:: Set exercise ::
Everything in the listing below from the line containing "Reconstruct this image" through the line containing "scene = bpy.context.scene" should be repeated exactly; leave out every other line.

:: Entries ::

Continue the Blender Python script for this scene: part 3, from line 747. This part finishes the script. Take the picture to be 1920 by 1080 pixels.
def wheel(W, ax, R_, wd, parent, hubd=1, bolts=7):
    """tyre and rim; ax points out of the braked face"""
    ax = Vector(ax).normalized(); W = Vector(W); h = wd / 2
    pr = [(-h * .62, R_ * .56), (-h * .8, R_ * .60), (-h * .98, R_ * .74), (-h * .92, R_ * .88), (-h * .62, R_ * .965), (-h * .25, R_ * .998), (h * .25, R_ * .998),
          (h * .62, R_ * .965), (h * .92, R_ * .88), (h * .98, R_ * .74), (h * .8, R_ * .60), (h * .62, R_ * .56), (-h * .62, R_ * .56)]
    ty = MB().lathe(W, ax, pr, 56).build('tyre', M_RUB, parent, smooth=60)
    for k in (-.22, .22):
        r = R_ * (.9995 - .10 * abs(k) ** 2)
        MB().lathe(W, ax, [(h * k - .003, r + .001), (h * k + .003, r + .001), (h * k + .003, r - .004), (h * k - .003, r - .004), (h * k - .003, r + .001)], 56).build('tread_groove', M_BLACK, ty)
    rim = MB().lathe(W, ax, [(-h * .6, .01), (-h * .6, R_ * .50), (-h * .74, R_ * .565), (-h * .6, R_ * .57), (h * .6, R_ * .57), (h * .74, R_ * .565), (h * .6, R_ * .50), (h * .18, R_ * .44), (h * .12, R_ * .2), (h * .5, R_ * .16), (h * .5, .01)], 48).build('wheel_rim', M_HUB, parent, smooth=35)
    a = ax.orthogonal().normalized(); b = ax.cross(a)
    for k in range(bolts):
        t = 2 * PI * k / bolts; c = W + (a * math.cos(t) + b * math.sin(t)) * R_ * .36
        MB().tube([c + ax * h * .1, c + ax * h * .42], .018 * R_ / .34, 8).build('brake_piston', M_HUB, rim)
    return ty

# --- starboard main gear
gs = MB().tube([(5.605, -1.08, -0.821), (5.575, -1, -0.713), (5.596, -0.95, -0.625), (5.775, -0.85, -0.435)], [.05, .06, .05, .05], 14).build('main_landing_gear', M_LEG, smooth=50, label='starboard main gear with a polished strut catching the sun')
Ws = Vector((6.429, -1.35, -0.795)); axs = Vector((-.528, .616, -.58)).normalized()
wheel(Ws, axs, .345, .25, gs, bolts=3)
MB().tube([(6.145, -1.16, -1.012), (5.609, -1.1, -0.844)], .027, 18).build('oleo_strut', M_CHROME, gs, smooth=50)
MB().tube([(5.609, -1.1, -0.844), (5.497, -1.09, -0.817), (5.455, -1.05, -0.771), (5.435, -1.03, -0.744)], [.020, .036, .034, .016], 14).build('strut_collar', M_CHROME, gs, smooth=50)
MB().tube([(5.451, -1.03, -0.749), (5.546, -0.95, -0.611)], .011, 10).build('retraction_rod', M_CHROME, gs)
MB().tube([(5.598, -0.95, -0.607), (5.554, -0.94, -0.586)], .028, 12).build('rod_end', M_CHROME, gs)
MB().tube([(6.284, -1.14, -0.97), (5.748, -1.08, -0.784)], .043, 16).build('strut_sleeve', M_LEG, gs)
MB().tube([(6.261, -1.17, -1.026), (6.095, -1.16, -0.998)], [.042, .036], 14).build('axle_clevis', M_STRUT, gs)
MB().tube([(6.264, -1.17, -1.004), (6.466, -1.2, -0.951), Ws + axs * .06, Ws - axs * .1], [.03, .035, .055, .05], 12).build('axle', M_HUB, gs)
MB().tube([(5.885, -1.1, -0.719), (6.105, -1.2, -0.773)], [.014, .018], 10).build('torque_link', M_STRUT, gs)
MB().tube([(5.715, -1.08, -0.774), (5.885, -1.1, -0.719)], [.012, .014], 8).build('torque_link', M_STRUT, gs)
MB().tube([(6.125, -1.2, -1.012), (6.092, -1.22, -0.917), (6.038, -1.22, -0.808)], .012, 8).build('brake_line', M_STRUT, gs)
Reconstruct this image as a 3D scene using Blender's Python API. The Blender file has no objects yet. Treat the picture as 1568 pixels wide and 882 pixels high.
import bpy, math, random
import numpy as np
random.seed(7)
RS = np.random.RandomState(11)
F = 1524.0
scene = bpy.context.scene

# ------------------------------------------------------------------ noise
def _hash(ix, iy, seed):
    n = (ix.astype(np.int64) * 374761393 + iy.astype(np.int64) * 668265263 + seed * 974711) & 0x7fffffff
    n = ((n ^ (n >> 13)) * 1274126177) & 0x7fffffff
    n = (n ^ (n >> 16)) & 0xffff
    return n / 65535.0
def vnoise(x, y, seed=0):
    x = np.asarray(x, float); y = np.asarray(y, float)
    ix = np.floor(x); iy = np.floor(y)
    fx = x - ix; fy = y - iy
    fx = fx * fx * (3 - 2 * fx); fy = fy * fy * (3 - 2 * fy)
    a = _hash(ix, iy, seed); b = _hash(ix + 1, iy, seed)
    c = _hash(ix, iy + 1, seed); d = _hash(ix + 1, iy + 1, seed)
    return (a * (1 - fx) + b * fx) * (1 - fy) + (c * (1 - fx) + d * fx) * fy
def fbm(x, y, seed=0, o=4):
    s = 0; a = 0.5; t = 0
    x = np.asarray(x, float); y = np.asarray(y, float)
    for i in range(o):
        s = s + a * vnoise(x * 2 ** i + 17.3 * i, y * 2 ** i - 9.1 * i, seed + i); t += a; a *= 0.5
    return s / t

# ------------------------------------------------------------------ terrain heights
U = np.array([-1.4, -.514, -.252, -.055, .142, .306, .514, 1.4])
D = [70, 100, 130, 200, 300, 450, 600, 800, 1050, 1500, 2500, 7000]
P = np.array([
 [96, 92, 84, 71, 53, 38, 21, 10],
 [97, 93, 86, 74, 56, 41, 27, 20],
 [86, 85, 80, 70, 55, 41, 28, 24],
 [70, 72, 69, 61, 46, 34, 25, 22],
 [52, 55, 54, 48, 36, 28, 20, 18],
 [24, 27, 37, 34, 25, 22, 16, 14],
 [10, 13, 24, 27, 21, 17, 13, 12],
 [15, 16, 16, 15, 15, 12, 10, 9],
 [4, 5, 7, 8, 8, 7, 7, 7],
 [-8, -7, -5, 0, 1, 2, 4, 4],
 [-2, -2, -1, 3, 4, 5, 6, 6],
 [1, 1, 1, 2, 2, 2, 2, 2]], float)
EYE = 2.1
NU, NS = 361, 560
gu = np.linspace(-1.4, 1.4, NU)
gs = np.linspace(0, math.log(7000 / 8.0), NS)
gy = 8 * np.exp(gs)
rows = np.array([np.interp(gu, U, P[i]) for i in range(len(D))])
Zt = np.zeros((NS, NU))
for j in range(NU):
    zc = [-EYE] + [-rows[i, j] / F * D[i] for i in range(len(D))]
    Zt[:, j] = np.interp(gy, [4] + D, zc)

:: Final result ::
Reconstruct this image as a 3D scene using Blender's Python API. The Blender file has no objects yet. Treat the picture as 1568 pixels wide and 882 pixels high.
import bpy, math, random
import numpy as np
random.seed(7)
RS = np.random.RandomState(11)
F = 1524.0
scene = bpy.context.scene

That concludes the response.